Gradually, the coteros started approaching the lorries parked in front of the bays; suddenly, a cacophonous mixture of noise coming from the lorries, shouts and salsa music being thrown from the speakers filled the air of the until then quiet bay. By midnight, The choreographic races of the coteros coming in and out of the bays left us confused trying to make sense of the (apparently) chaotic movement.

Saturday, March 14, 2009

Corabastos

(First Night of Filming)
 
Our first night of filming was in Corabastos; we arrived at 9 pm when the market is still closed. Outside the premises hundreds of lorries and vans of any size and model were waiting to enter. My idea was to film this enormous space without people to convey the feeling of a colossal animal waiting to be fed. The night was unexpectedly chilly and a full moon was shining above us.

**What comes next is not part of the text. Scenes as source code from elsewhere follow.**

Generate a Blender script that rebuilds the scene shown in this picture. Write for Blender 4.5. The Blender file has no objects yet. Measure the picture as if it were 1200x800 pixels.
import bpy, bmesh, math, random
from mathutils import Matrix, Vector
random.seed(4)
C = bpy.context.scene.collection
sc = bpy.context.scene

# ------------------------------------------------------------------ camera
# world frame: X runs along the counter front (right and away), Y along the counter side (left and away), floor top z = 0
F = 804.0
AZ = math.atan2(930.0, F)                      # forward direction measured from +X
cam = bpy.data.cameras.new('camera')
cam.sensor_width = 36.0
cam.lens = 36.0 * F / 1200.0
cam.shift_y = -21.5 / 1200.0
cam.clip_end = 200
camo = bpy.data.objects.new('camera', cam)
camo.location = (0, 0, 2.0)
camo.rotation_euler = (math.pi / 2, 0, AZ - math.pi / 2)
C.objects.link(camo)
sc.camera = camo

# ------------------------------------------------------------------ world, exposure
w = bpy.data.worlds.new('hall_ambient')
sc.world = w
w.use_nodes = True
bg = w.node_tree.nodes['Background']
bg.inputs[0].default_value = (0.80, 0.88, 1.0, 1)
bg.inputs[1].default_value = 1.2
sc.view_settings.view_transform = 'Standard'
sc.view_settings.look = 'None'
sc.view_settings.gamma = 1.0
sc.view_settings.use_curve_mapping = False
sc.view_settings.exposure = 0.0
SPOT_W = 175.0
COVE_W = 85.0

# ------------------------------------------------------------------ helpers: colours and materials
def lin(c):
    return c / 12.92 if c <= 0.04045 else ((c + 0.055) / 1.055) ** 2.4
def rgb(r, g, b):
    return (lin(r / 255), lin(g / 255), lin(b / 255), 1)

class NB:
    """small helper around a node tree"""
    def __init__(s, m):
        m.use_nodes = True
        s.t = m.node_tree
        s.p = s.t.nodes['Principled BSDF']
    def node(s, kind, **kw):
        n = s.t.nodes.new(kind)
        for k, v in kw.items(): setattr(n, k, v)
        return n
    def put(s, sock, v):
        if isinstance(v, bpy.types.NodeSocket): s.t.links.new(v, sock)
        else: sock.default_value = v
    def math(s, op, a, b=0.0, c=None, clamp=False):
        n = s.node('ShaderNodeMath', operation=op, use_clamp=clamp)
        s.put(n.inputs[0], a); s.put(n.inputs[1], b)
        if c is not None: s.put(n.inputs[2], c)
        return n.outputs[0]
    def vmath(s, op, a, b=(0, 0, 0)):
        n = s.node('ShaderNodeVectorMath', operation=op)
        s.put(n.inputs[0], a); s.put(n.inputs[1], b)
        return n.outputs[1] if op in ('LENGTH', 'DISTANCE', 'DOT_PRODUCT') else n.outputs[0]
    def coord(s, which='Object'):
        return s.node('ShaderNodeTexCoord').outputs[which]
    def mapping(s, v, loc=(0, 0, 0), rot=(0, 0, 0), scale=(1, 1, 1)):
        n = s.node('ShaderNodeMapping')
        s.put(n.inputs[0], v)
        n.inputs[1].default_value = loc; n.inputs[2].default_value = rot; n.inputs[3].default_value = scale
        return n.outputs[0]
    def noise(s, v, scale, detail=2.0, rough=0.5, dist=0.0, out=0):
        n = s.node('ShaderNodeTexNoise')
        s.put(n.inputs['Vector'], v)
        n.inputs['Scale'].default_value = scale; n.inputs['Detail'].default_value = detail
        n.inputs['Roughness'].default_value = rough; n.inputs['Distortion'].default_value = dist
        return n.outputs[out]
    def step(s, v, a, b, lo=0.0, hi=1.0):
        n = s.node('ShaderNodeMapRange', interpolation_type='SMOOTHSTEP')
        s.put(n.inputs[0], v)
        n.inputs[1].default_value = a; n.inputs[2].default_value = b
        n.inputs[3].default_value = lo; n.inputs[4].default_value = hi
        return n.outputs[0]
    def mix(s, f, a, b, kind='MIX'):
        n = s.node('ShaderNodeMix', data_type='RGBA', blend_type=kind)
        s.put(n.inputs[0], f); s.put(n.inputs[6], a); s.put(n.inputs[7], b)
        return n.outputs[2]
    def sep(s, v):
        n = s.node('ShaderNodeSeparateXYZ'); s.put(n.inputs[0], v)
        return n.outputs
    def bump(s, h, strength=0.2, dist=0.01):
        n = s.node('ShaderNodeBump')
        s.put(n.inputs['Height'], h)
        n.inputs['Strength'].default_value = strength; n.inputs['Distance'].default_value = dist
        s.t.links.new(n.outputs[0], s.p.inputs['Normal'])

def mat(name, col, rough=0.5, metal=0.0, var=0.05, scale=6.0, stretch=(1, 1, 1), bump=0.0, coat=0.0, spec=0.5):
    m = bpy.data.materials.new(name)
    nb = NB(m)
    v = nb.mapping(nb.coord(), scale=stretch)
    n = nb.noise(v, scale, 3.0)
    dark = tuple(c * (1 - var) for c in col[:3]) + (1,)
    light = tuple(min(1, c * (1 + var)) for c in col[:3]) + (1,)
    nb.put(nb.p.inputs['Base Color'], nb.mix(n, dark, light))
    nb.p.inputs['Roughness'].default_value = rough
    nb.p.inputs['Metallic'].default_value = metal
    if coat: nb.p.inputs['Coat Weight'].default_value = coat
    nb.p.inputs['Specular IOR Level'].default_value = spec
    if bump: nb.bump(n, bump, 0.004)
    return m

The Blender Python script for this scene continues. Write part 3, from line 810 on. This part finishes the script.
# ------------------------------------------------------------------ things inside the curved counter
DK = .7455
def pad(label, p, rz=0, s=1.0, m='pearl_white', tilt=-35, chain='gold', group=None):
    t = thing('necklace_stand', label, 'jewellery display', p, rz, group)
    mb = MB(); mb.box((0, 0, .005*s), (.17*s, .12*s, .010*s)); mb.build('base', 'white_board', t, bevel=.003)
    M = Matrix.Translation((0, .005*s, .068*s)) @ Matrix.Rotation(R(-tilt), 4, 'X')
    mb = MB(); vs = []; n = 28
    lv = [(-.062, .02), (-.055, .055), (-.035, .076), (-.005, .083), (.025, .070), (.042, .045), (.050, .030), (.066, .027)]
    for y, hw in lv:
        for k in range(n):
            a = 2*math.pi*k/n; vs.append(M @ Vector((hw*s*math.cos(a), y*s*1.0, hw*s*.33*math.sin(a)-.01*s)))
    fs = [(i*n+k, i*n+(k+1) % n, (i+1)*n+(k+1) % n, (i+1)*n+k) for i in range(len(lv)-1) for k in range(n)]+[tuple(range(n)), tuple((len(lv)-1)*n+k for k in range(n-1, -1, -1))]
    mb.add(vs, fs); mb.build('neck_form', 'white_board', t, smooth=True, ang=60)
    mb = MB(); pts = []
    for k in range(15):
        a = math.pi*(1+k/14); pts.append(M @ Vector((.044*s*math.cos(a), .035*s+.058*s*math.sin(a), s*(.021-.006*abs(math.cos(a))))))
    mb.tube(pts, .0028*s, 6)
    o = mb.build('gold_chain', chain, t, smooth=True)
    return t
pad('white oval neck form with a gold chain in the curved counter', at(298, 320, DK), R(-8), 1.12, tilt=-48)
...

We climbed to the parking building from where I could see all the bays and get a better view of the place. Two policemen accompanied us as we walked through the empty warehouses lit up by old-fashioned lamps. We set up the crane in the corner of the main entrance and waited for the lorries to start coming in.
We had been warned of a deafening uproar when around 10:30 pm the noise of the engines would surround the air as the lorries, which had arrived from the region of Cundinamarca laden with fruits, potatoes, carrots, peppers, etc. rushed to the bays to start downloading. Slowly, the silhouettes of coteros (people who carry goods in wooden wheelbarrows) started to appear from the darkness as the lorries parked at the still closed bays.



Sunday, March 1, 2009

Back to Corabastos

 
Sunday morning; I have arranged to meet Jhon Arias, a student of the Universidad Nacional, to go back to Corabastos. Jhon has been working there since he was a kid, helping his father with the business. We walked around the bodegas (Bays) where thousands of carrying boxes were piled up and owners were negotiating the selling of the goods to interested buyers.